* [TO DO]: State how many lines contain the string "from", and write nothing else.

* START DATA BLOCK *

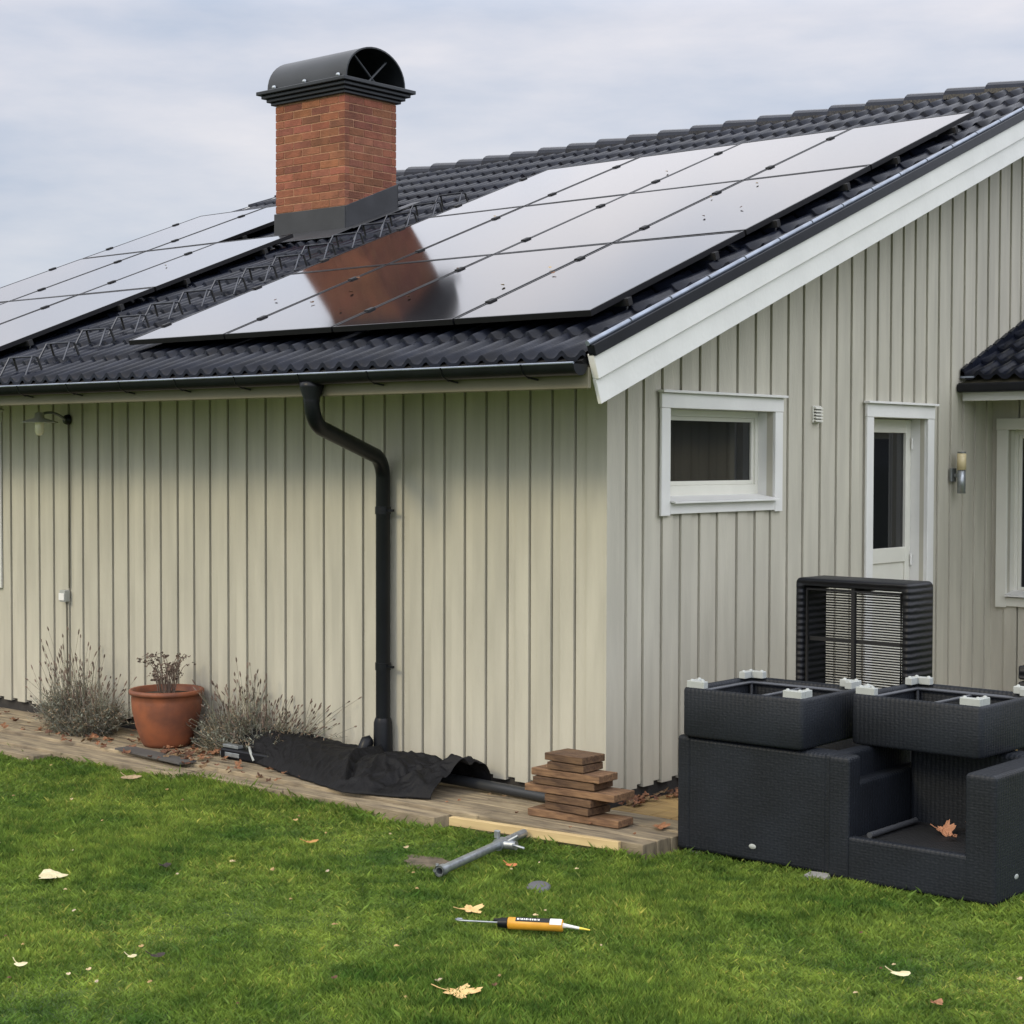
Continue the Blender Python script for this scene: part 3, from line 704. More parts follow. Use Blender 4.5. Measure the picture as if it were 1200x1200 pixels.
# mounting rails on hooks
def rail(x0, x1, y, label, group, hooks):
    root = empty("mounting_rail", (x1, y, rz(y, 0.02)), label, "rail", group)
    o0 = Vector((x1, y, rz(y, 0.02)))
    b = MB(); z1_ = POFF-PT-0.004-0.02
    Mx = RX
    b.box((x0-x1, -0.02, z1_-0.045), (0.03, 0.02, z1_), M=Mx); b.build("rail_bar", BLACKM, root)
    b = MB()
    for hx in hooks:
        b.cut(); b.tube([Mx @ Vector((hx-x1, -0.01, z1_-0.05)), Mx @ Vector((hx-x1, -0.03, z1_-0.075)), Mx @ Vector((hx-x1, 0.03, 0.0))], 0.007, 6)
    b.pieces("roof_hook", STEP, root)
for r_ in range(3):
    for j, fr_ in enumerate((0.22, 0.78)):
        y = -0.475+1.607*(r_+fr_)
        rail(-4.03, 0.25, y, "black mounting rail under the %s edge of the %s row of the larger array" % (("lower", "upper")[j], rowname[r_]), "rails under the larger array", [0.26, -0.9, -2.0, -3.1, -4.02])
        xe = -5.77 if r_ < 2 else -6.87
        rail(-9.05, xe, y, "black mounting rail under the %s edge of the %s row of the smaller array" % (("lower", "upper")[j], rowname[r_]), "rails under the smaller array", [xe+0.02, xe-1.1, xe-2.2])

# ------------------------------------------------------------------ roof steps
def make_step():
    root = empty("roof_step", (0, 0, 0), "x", "roof step", "roof steps up to the chimney")
    b = MB(); W = 0.155
    b.box((-W, -0.022, 0.118), (W, 0.026, 0.128)); b.build("tread", STEP, root, bevel=0.002, seg=1)
    for s in (-1, 1):
        b = MB(); b.tube([(s*W*0.94, -0.02, 0.12), (s*W*1.06, -0.09, -0.02)], 0.0075, 6); b.build("front_leg", STEP, root)
        b = MB(); b.tube([(s*W*0.98, 0.02, 0.12), (s*W*1.02, 0.055, 0.03)], 0.009, 6); b.build("rear_leg", BLACKM, root)
    return root
st0 = make_step()
ordn = ["lowest", "second", "third", "fourth", "fifth", "sixth", "seventh", "eighth", "ninth", "tenth", "eleventh", "twelfth", "thirteenth", "fourteenth", "topmost"]
for i in range(15):
    s_ = st0 if i == 0 else copy_tree(st0)
    y = -0.80 + i*0.313; x = -4.87+0.022*i
    s_.location = (x, y, rz(y, 0.03))
    t_ = ordn[i]
    s_['label'] = ("%s roof step%s, dark steel, beside the larger solar array" % (t_, "" if i in (0, 14) else " up from the gutter")) 

# ------------------------------------------------------------------ wall things
# barn lamp on the eave wall
lp = empty("wall_lamp", (-5.41, -0.022, 2.33), "galvanised barn lamp with flat round shade on a curved arm under the eave", "lamp")
b = MB(); b.lathe([(0.0, 0.03), (0.035, 0.03), (0.045, 0.0)], (0, 0, 0), 14, Matrix.Rotation(R(90), 3, 'X')); b.build("mount", BLACK, lp)
b = MB(); b.tube(arc((0, -0.03, 0.0), (0.0, -0.15, 0.09), (0.0, -0.27, 0.03), 10), 0.011, 8); b.build("arm", GREYM, lp)
b = MB(); b.lathe([(0.012, 0.055), (0.035, 0.05), (0.04, 0.01), (0.145, -0.022), (0.147, -0.028), (0.03, -0.012)], (0, -0.27, 0), 28); b.build("lamp_shade", GALVL, lp)
b = MB(); b.lathe([(0.03, -0.01), (0.036, -0.03), (0.036, -0.10), (0.025, -0.125), (0.0, -0.13)], (0, -0.27, 0), 16); b.build("glass_jar", JAR, lp)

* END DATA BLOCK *

* [THE SOLUTION]: 2